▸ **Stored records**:
-- begin --

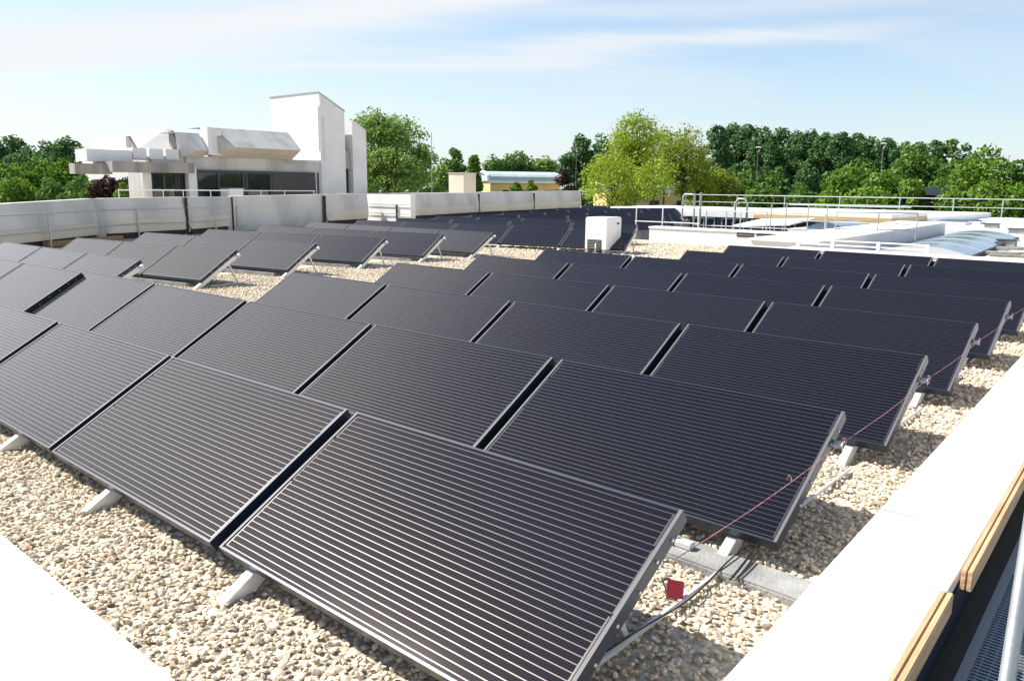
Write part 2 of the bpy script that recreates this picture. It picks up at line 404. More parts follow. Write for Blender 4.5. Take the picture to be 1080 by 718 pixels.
def ray(x, y):
    return RGT * ((x - 540) / 844.94) - UPV * ((y - 359) / 844.94) + FWD
def onz(x, y, z):
    d = ray(x, y); return CAM + d * ((z - CAM.z) / d.z)
def onx(x, y, X):
    d = ray(x, y); return CAM + d * ((X - CAM.x) / d.x)
def ony(x, y, Y):
    d = ray(x, y); return CAM + d * ((Y - CAM.y) / d.y)
def atd(x, y, D):                              # at horizontal distance D
    d = ray(x, y); k = D / math.hypot(d.x, d.y); return CAM + d * k
ORD = ['first', 'second', 'third', 'fourth', 'fifth', 'sixth', 'seventh', 'eighth', 'ninth', 'tenth', 'eleventh', 'twelfth', 'thirteenth', 'fourteenth', 'fifteenth', 'sixteenth']

# ------------------------------------------------------------------ setting: ground, roofs
ZG = -0.13                                     # top of the gravel
GROUND = -7.5
MB().quad8([(-900, -200, GROUND - 1), (600, -200, GROUND - 1), (600, 1200, GROUND - 1), (-900, 1200, GROUND - 1)],
           [(-900, -200, GROUND), (600, -200, GROUND), (600, 1200, GROUND), (-900, 1200, GROUND)]).build('ground', 'grass')
tag(bpy.data.objects['ground'], kind='structure')
# gravel roof: the near field, left field, then a far roof beyond the sunken court
CY0, CY1, CX0, CX1 = 22.45, 40.0, -21.5, -3.0   # sunken court
g = MB()
zb = ZG - 0.025
def flat(x0, y0, x1, y1, z0=-0.6, z1=zb): g.box((x0, y0, z0), (x1, y1, z1))
flat(-45, -0.68, 0.40, CY0)
flat(-45, CY0, CX0, 62)
gr = g.build('gravel_bed', 'gravel_sheet'); tag(gr, kind='structure')

# building body under the roof
b0 = empty('flat_roof_building', (-18, 20, GROUND), label='large flat-roofed white building carrying the gravel roof and its panels', cat='building')
g = MB()
g.box((-45, -0.66, GROUND), (0.38, CY0 - 0.05, -0.62)); g.box((-45, CY0 - 0.05, GROUND), (CX0, 62, -0.62))
g.build('wall', 'pale_concrete', b0, origin=b0.location)

# near parapets with white coping
ZP = 0.20
def xin(y): return 0.402 - 0.0375 * y
def xout(y): return 0.795 - 0.031 * y
pw = empty('white_parapet', (0.55, 5, ZG), label='broad white coping wall running back along the right roof edge', cat='parapet')
joints = []; g = MB(); ys = [-0.30, 2.085, 4.9, 8.0, 11.5, 15.2, 17.4]
for a, b in zip(ys, ys[1:]):
    a2, b2 = a + 0.006, b - 0.006
    if a > 0: joints.append(MB().box((xin(a) + .01, a - .0058, ZP - .045), (xout(a) - .002, a + .0058, ZP - .003)))
    g.quad8([(xin(a2), a2, ZP - 0.05), (xout(a2), a2, ZP - 0.05), (xout(b2), b2, ZP - 0.05), (xin(b2), b2, ZP - 0.05)],
            [(xin(a2), a2, ZP - 0.004), (xout(a2), a2, ZP), (xout(b2), b2, ZP), (xin(b2), b2, ZP - 0.004)])
g.build('coping', 'white_coping', pw, bevel=0.0015, origin=pw.location); [q.build('joint', 'ballast_concrete', pw, origin=pw.location) for q in joints]
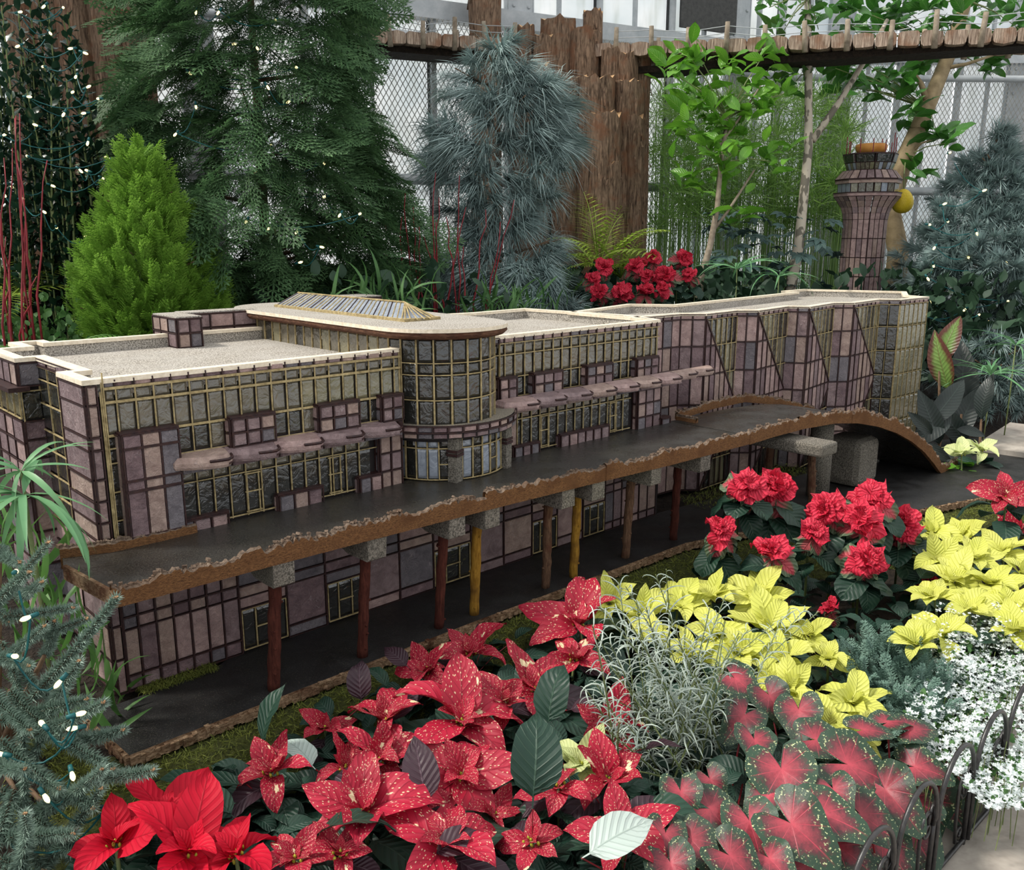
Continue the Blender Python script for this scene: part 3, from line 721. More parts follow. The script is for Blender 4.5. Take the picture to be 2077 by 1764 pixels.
# entrance ledge and columns
def arc(cx, cy, r, a0, a1, n): return [(cx+r*math.cos(a), cy+r*math.sin(a)) for a in np.linspace(math.radians(a0), math.radians(a1), n)]
le = arc(1.20, .10, .28, 197, 343, 15)
put('entrance_ledge', prism(le+[(1.46, .10), (.94, .10)], .585, .632, [CORE, LEDGE], 1), AT.ob)
for i in range(14):
    f = Face(le[i], le[i+1]); AT.grid(f, [0, f.L], [.608, .63], 's', off=.002)
    AT.rect(f, 0, .586, f.L*.98, .606, off=.0)
li = arc(1.20, .085, .225, 190, 350, 17)
put('entrance_wall', prism(arc(1.20, .09, .205, 188, 352, 15)+[(1.42, .1), (.98, .1)], .40, .59, [CORE], 0), AT.ob)
colidx = (1, 7, 12, 15)
for i in range(16):
    f = Face(li[i], li[i+1])
    gm = GLASSB if i in (2, 3, 6, 8, 11) else R.choice([GLASSD, GLASSB, GLASSD])
    AT.grid(f, [0, f.L], [.435, .545, .582], 'g', glass=gm)
    if i in (4, 9): AT.bar(f, (0, .49), (f.L, .49), True)
for i in (0, 5, 11, 15):
    x, y = arc(1.20, .085, .238, 190, 350, 16)[i]
    b_ = B()
    for k_ in range(7):
        z0_ = .43+k_*.024
        b_.box((x, y, z0_+.011), (.036+R.uniform(-.002, .002), .036, .025), 0, rz(R.uniform(-.1, .1)+.3))
    for z_ in (.525, .538): b_.box((x, y, z_), (.044, .044, .009), 1, rz(.3))
    put('grit_column', b_.mesh('grit_column', [CONC, LEAD]), AT.ob)

# concourse ------------------------------------------------------------------
zig = [(2.40, .06), (2.44, .20), (2.76, .185), (2.85, .10), (3.13, .11), (3.21, .035), (3.56, .075), (3.62, -.02), (3.975, .03), (4.07, -.045), (4.44, -.018), (4.51, -.115), (4.86, -.13)]
cc_pts = zig+[(4.92, .02), (5.30, .20), (5.05, .80), (4.75, .80), (4.70, .68), (4.25, .64), (3.20, .55), (3.05, .75), (2.42, .60)]
CCo = hall('concourse_block', cc_pts, H)
rowsC = [0, .145, .29, .436, .583, .727, .858]
def clip(poly, a, b_, c):   # keep a*u+b*v+c>=0
    out = []
    for i in range(len(poly)):
        p, q_ = poly[i], poly[(i+1) % len(poly)]; dp = a*p[0]+b_*p[1]+c; dq = a*q_[0]+b_*q_[1]+c
        if dp >= 0: out.append(p)
        if (dp >= 0) != (dq >= 0):
            t = dp/(dp-dq); out.append((p[0]+(q_[0]-p[0])*t, p[1]+(q_[1]-p[1])*t))
    return out
for i in range(len(zig)-1):
    f = Face(zig[i], zig[i+1]); wide = (i % 2 == 1); L = f.L
    n_ = 6 if wide and i > 1 else (5 if i == 1 else 2)
    if i == len(zig)-2: n_ = 6
    us = list(np.linspace(0, L, n_+1))
    CCo.grid(f, us, [.858, .882], 's')
    if i >= 11 or i == 10:
        CCo.grid(f, us, rowsC, 'g', glass=GLASSG if i == 11 else GLASSD); continue
    if not wide or i == 1:
        CCo.grid(f, us, rowsC, 's'); continue
    lines = [((0, .858), (L, .445)), ((L, .40), (0, .0))]
    for k in range(n_):
        for j in range(len(rowsC)-1):
            cell = [(us[k]+.003, rowsC[j]+.003), (us[k+1]-.003, rowsC[j]+.003), (us[k+1]-.003, rowsC[j+1]-.003), (us[k]+.003, rowsC[j+1]-.003)]
            (u0, v0), (u1, v1) = lines[0] if rowsC[j] >= .43 else lines[1]
            du, dv = u1-u0, v1-v0; nn = math.hypot(du, dv); a, c = -dv/nn, du/nn; off_ = -(a*u0+c*v0)
            if rowsC[j] >= .43: ga, gb, gc = a, c, off_
            else: ga, gb, gc = a, c, off_
            if ga*L+gb*(.858 if rowsC[j] >= .43 else 0)+gc < 0: ga, gb, gc = -ga, -gb, -gc
            g1 = clip(cell, ga, gb, gc-.003); s1 = clip(cell, -ga, -gb, -gc-.003)
            for poly, mt, nm, th in ((g1, R.choice([GLASS, GLASSD, GLASSG]), 'glass_pane', .004), (s1, R.choice(STONES[:2]+STONES[3:]), 'stone_panel', R.uniform(.006, .010))):
                if len(poly) >= 3:
                    ar = abs(sum(poly[q_][0]*poly[(q_+1) % len(poly)][1]-poly[(q_+1) % len(poly)][0]*poly[q_][1] for q_ in range(len(poly))))/2
                    if ar > 6e-5: CCo.panel(f, poly, mt, nm, th)
    for (p0, p1) in lines: CCo.bar(f, p0, p1, False, off=.008, w=.006)
    for u in us:
        vd = .858+(.445-.858)*u/L
        CCo.bar(f, (u, .0), (u, vd), False); CCo.bar(f, (u, vd), (u, .858), True)
    for v in rowsC:
        if v >= .43:
            ud = L*(.858-v)/(.858-.445); ud = min(L, ud); CCo.bar(f, (0, v), (ud, v), False); CCo.bar(f, (ud, v), (L, v), True)
        else: ud = L*v/.40; CCo.bar(f, (0, v), (ud, v), False); CCo.bar(f, (ud, v), (L, v), True)
roofbox(AT, 1.50, 1.80, 1.32, 1.50, .70, .955, 4, 2, 2)

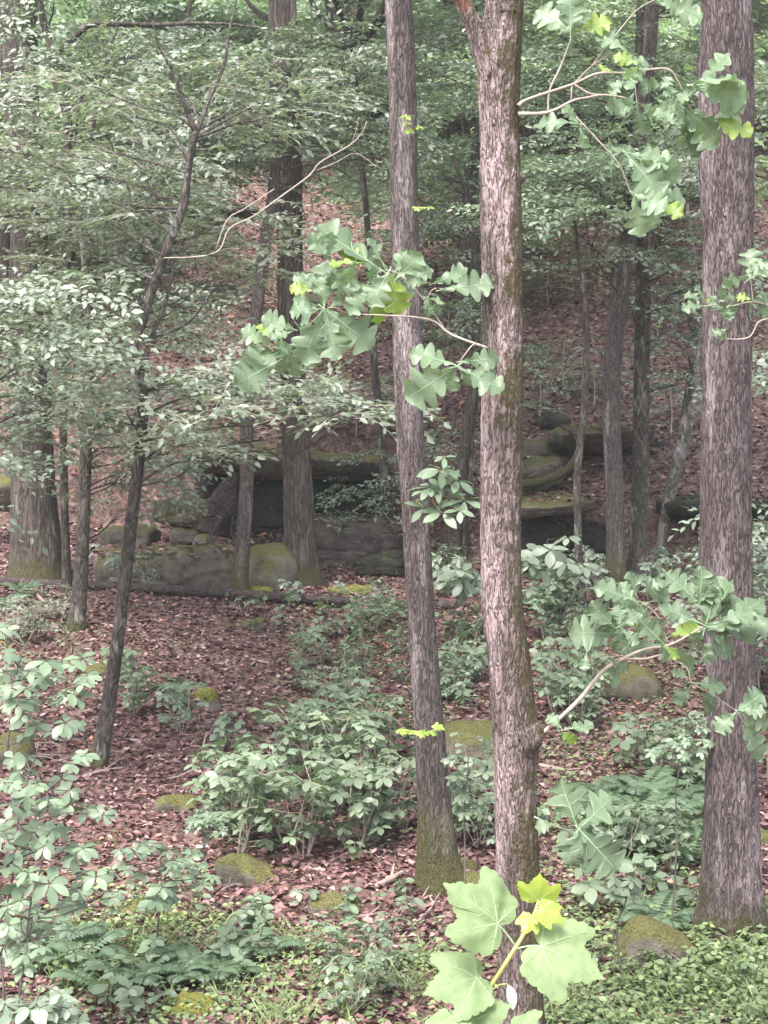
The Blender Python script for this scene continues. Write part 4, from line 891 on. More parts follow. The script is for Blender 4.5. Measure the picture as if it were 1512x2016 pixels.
# ------------------------------------------------------------------ oak sprays of the forked oak and near leaves
def oak_leaf(seed=0, sharp=False, veins=True):
    q = np.random.default_rng(seed); N = 46; cols = [-1, -.55, 0, .55, 1]; nl = 4 if not sharp else 3
    V = []; wig = q.uniform(0, 6.28); asy = q.uniform(-.05, .05); wid = q.uniform(.60, .76); bend = q.uniform(-.05, .4); ph = q.uniform(-.08, .08)
    for i in range(N + 1):
        t = i / N; env = wid * .5 * (sin(pi * min(1, t ** 1.35 * .97 + .02)) ** .62) * (.42 + .58 * sstep(0, .55, t))
        for c in cols:
            s = 1 if c > 0 else -1; f = (t * (nl + .35) + ph * s + asy) % 1; lob = abs(sin(pi * f)) ** (.62 if not sharp else 1.3)
            deep = .70 * sstep(.04, .2, t) * (1 - .5 * sstep(.8, 1, t)); wv = env * (1 - deep * (1 - lob))
            x = t + abs(c) * env * (.20 + .08 * lob) * (1 - t) ** .4; y = c * wv
            z = .16 * abs(y) - bend * t * t * .6 + .06 * sin(wig + t * 11 + c * 2.2) * abs(c) - .25 * y * y
            V.append((x, y, z))
    V = np.array(V); nc = 5; i = np.arange(N)[:, None] * nc; j = np.arange(nc - 1)[None]
    Q = np.stack([i + j, i + nc + j, i + nc + j + 1, i + j + 1], -1).reshape(-1, 4)
    vb = Bag(); mid = V[2::5][: int(N * .95)]; pt = mid + [0, 0, .004]; pt = np.vstack([[-.13, 0, .0], pt[::3]]); vb.tube(np.hstack([pt, np.linspace(.011, .003, len(pt))[:, None]]), seg=4, step=1, cap=False)
    for k in range(nl):
        for s in (0, 4):
            ii = int(N * (k + .62) / (nl + .35)); i0 = max(1, ii - 7)
            if ii < N: 
                a, e = V[i0 * 5 + 2] + [0, 0, .004], V[ii * 5 + s] * [1, .8, 1] + [0, 0, .004]; mm = V[int((i0 * .45 + ii * .55)) * 5 + (1 if s == 0 else 3)] + [0, 0, .006]
                vb.tube(np.array([[*a, .004], [*mm, .003], [*e, .002]]), seg=3, step=1, cap=False)
    vv, vp, _ = vb.arrays(); return (V, Q, np.zeros((0, 3), int)), (vv, np.vstack(vp), np.zeros((0, 3), int))
OAKS = [oak_leaf(s) for s in range(6)]; REDOAK = [oak_leaf(30 + s, True) for s in range(3)]
def conv(l, ox, oy, k): return [tuple([ox + a[0] / k, oy + a[1] / k, ox + a[2] / k, oy + a[3] / k] + list(a[4:])) for a in l]
def leafset(parent, leaves, Y, kinds, r, name='leaves', depth=.12, tmat=None, wfac=1.0):
    """leaves: rows (bx,by,tx,ty[,material key[,roll]])"""
    lb, yb, vb = Bag(), Bag(), Bag(); full = list(leaves)
    for l in leaves if len(leaves) > 12 else ():
        if r.uniform() < .6:
            dx, dy = l[2] - l[0], l[3] - l[1]; a_ = r.choice([-1, 1]) * r.uniform(.5, 1.1); c_, s_ = cos(a_), sin(a_); full.append((l[0] + r.uniform(-8, 8), l[1] + r.uniform(-8, 8), l[0] + (dx * c_ - dy * s_) * .85, l[1] + (dx * s_ + dy * c_) * .85))
    leaves = full
    for k, l in enumerate(leaves):
        y0 = Y + r.uniform(-depth, depth); y1 = y0 + r.uniform(-.05, .05); a = P(l[0], l[1], y0); e = P(l[2], l[3], y1); s = np.linalg.norm(e - a) * 1.04
        fac = -nrm(ray(l[0], l[1])); up = nrm(fac * r.uniform(.6, 1.0) + np.array([0, 0, 1]) * r.uniform(.15, .7) + r.normal(0, .34, 3)); Rm = basis((e - a)[None], up[None]); sh = kinds[int(r.integers(0, len(kinds)))]
        Rm = Rm * np.array([1, wfac * r.uniform(.9, 1.15), 1])[None, None, :]
        bb = yb if len(l) > 4 and l[4] == 'y' else lb; stamp(bb, sh[0], Rm, a[None], s); stamp(bb, sh[1], Rm, a[None], s, m=1)
    if lb.n: lb.build(name, [M['oak'], M['vein_dim']], parent)
    if yb.n: yo = yb.build('young_leaves', [M['oak_y'], M['vein_dim']], parent); yo['label'] = 'yellow-green young leaves'
def branch(parent, paths, Y, label=None, mat='twig', dy=0.0):
    b = Bag()
    for rows in paths:
        pts = np.array([[*P(x, y, Y - dy * i / max(1, len(rows) - 1)), wd * .66 / FPX * Y / 2] for i, (x, y, wd) in enumerate(rows)]); b.tube(pts, seg=7, step=.02, wob=.08)
    o = b.build('branch', M[mat], parent)
    if label: o['label'] = label
    return o
def cp(rows, ox, oy, k): return [(ox + x / k, oy + y / k, w) for x, y, w in rows]
r = np.random.default_rng(99)
b1 = branch(A, [cp([(1400, 715, 8), (1200, 640, 8), (1110, 570, 7), (1000, 545, 6), (840, 535, 5), (640, 525, 4), (510, 500, 3), (300, 710, 3), (180, 690, 2)], 460, 430, 2.8),
                cp([(1165, 610, 4), (1050, 450, 4), (930, 320, 3), (820, 285, 2), (740, 360, 2)], 460, 430, 2.8), cp([(1060, 460, 3), (1100, 390, 3), (1180, 390, 2)], 460, 430, 2.8),
                cp([(1370, 705, 4), (1325, 690, 3), (1260, 770, 3), (1235, 815, 2)], 460, 430, 2.8), cp([(640, 525, 3), (560, 380, 2), (520, 230, 2)], 460, 430, 2.8)], YA - .05, 'mid-height leafy oak branch reaching left across the grey tree')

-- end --

Show every line that contains the word "More".

Write part 2 of the bpy script that recreates this picture. It picks up at line 404. More parts follow. Write for Blender 4.5. Take the picture to be 1080 by 718 pixels.
Continue the Blender Python script for this scene: part 3, from line 721. More parts follow. The script is for Blender 4.5. Take the picture to be 2077 by 1764 pixels.
The Blender Python script for this scene continues. Write part 4, from line 891 on. More parts follow. The script is for Blender 4.5. Measure the picture as if it were 1512x2016 pixels.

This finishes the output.